What to produce: Output the full material exactly as it appears here.

Data shown:

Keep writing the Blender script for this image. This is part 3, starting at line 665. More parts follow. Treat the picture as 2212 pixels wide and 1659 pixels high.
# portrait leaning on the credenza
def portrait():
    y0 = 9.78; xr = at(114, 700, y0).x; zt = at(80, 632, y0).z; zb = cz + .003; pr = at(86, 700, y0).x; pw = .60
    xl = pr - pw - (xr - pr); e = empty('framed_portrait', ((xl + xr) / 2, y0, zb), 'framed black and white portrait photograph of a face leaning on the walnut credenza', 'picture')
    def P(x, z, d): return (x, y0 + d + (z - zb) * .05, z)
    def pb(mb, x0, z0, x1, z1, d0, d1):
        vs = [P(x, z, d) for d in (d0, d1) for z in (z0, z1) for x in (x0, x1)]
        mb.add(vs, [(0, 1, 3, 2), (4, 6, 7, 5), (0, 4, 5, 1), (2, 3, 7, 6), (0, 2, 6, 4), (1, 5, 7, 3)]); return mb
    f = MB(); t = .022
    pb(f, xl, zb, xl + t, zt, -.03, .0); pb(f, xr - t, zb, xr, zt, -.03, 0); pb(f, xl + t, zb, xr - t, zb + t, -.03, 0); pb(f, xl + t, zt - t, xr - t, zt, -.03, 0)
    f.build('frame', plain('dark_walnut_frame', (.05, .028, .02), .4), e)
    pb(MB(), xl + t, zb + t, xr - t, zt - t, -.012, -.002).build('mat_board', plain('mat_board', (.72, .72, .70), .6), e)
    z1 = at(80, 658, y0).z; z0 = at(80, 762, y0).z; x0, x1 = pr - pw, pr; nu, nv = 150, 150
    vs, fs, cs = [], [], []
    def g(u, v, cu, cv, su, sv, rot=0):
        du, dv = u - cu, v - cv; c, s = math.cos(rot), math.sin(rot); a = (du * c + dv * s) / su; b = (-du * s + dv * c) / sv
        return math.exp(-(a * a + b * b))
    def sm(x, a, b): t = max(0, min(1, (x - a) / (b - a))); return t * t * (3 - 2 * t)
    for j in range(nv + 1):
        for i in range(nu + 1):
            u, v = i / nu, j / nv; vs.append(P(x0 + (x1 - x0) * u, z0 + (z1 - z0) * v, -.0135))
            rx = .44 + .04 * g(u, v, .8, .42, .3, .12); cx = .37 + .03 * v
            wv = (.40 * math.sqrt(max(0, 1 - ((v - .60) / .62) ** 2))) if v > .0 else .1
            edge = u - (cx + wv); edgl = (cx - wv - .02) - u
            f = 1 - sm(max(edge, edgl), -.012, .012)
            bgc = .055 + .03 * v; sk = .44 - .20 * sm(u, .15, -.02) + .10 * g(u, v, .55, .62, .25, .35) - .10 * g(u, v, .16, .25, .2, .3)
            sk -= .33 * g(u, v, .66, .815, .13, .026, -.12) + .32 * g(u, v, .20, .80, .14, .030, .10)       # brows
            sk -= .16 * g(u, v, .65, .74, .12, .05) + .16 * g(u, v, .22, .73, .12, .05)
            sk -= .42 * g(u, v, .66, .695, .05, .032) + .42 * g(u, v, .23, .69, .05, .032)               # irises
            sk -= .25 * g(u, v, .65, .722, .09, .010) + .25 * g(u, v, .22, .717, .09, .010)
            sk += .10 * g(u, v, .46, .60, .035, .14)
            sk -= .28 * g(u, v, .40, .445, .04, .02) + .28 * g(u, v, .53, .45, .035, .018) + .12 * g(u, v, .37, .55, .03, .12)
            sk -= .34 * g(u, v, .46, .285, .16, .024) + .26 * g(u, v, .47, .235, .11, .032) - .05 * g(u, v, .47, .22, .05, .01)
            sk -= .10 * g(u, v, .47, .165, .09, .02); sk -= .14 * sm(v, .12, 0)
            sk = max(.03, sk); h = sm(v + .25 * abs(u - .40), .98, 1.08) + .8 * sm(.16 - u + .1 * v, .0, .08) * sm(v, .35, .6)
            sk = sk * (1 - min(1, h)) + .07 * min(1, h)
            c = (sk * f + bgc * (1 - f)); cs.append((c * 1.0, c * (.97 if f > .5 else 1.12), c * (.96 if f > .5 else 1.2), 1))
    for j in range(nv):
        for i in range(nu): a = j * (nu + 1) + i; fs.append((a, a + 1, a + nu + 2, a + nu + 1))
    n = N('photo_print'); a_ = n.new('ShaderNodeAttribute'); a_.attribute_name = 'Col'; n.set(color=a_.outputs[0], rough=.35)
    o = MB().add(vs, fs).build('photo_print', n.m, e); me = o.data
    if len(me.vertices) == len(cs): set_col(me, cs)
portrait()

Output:
Keep writing the Blender script for this image. This is part 3, starting at line 665. More parts follow. Treat the picture as 2212 pixels wide and 1659 pixels high.
# portrait leaning on the credenza
def portrait():
    y0 = 9.78; xr = at(114, 700, y0).x; zt = at(80, 632, y0).z; zb = cz + .003; pr = at(86, 700, y0).x; pw = .60
    xl = pr - pw - (xr - pr); e = empty('framed_portrait', ((xl + xr) / 2, y0, zb), 'framed black and white portrait photograph of a face leaning on the walnut credenza', 'picture')
    def P(x, z, d): return (x, y0 + d + (z - zb) * .05, z)
    def pb(mb, x0, z0, x1, z1, d0, d1):
        vs = [P(x, z, d) for d in (d0, d1) for z in (z0, z1) for x in (x0, x1)]
        mb.add(vs, [(0, 1, 3, 2), (4, 6, 7, 5), (0, 4, 5, 1), (2, 3, 7, 6), (0, 2, 6, 4), (1, 5, 7, 3)]); return mb
    f = MB(); t = .022
    pb(f, xl, zb, xl + t, zt, -.03, .0); pb(f, xr - t, zb, xr, zt, -.03, 0); pb(f, xl + t, zb, xr - t, zb + t, -.03, 0); pb(f, xl + t, zt - t, xr - t, zt, -.03, 0)
    f.build('frame', plain('dark_walnut_frame', (.05, .028, .02), .4), e)
    pb(MB(), xl + t, zb + t, xr - t, zt - t, -.012, -.002).build('mat_board', plain('mat_board', (.72, .72, .70), .6), e)
    z1 = at(80, 658, y0).z; z0 = at(80, 762, y0).z; x0, x1 = pr - pw, pr; nu, nv = 150, 150
    vs, fs, cs = [], [], []
    def g(u, v, cu, cv, su, sv, rot=0):
        du, dv = u - cu, v - cv; c, s = math.cos(rot), math.sin(rot); a = (du * c + dv * s) / su; b = (-du * s + dv * c) / sv
        return math.exp(-(a * a + b * b))
    def sm(x, a, b): t = max(0, min(1, (x - a) / (b - a))); return t * t * (3 - 2 * t)
    for j in range(nv + 1):
        for i in range(nu + 1):
            u, v = i / nu, j / nv; vs.append(P(x0 + (x1 - x0) * u, z0 + (z1 - z0) * v, -.0135))
            rx = .44 + .04 * g(u, v, .8, .42, .3, .12); cx = .37 + .03 * v
            wv = (.40 * math.sqrt(max(0, 1 - ((v - .60) / .62) ** 2))) if v > .0 else .1
            edge = u - (cx + wv); edgl = (cx - wv - .02) - u
            f = 1 - sm(max(edge, edgl), -.012, .012)
            bgc = .055 + .03 * v; sk = .44 - .20 * sm(u, .15, -.02) + .10 * g(u, v, .55, .62, .25, .35) - .10 * g(u, v, .16, .25, .2, .3)
            sk -= .33 * g(u, v, .66, .815, .13, .026, -.12) + .32 * g(u, v, .20, .80, .14, .030, .10)       # brows
            sk -= .16 * g(u, v, .65, .74, .12, .05) + .16 * g(u, v, .22, .73, .12, .05)
            sk -= .42 * g(u, v, .66, .695, .05, .032) + .42 * g(u, v, .23, .69, .05, .032)               # irises
            sk -= .25 * g(u, v, .65, .722, .09, .010) + .25 * g(u, v, .22, .717, .09, .010)
            sk += .10 * g(u, v, .46, .60, .035, .14)
            sk -= .28 * g(u, v, .40, .445, .04, .02) + .28 * g(u, v, .53, .45, .035, .018) + .12 * g(u, v, .37, .55, .03, .12)
            sk -= .34 * g(u, v, .46, .285, .16, .024) + .26 * g(u, v, .47, .235, .11, .032) - .05 * g(u, v, .47, .22, .05, .01)
            sk -= .10 * g(u, v, .47, .165, .09, .02); sk -= .14 * sm(v, .12, 0)
            sk = max(.03, sk); h = sm(v + .25 * abs(u - .40), .98, 1.08) + .8 * sm(.16 - u + .1 * v, .0, .08) * sm(v, .35, .6)
            sk = sk * (1 - min(1, h)) + .07 * min(1, h)
            c = (sk * f + bgc * (1 - f)); cs.append((c * 1.0, c * (.97 if f > .5 else 1.12), c * (.96 if f > .5 else 1.2), 1))
    for j in range(nv):
        for i in range(nu): a = j * (nu + 1) + i; fs.append((a, a + 1, a + nu + 2, a + nu + 1))
    n = N('photo_print'); a_ = n.new('ShaderNodeAttribute'); a_.attribute_name = 'Col'; n.set(color=a_.outputs[0], rough=.35)
    o = MB().add(vs, fs).build('photo_print', n.m, e); me = o.data
    if len(me.vertices) == len(cs): set_col(me, cs)
portrait()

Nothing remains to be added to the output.